Je n'ai jamais autant manipulé un livre qu'à travers la lecture du texte autobiographique de
Yrsa Daley-Ward, je ne me suis jamais autant entendu lire à haute voix (mais dans ma tête) un texte, comme une composition à plusieurs voix ou instruments, criant ou chuchotant.

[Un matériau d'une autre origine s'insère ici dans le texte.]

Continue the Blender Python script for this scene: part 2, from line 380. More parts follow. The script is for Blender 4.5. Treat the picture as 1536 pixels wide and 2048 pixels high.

Comme dirait l'autre, la vie n'est pas un long fleuve tranquille, notre autrice a décidé que son récit ne le serait pas, comme sa vie ne l'a pas été : elle détruit cette linéarité, factice et classique, pour recréer les gouffres, les nuances, les intonations de sa vie, de sa santé mentale.
Virginia Woolf a développé le flux de conscience pour retranscrire le déroulement des pensées au plus près de ce qu'il est en réalité,
Yrsa Daley-Ward est allée encore un peu plus loin et a mis à un niveau au-dessus ce travail du style littéraire, en innovant elle aussi, en osant casser une narration classique, en s'affranchissant des règles et frontières du récit formaté, allant jusqu'à bouleverser la mise en page, jusqu'à la contribution même de l'imprimeur qui j'imagine a dû sortir de ses repères aussi pour confectionner cet ouvrage hors-norme.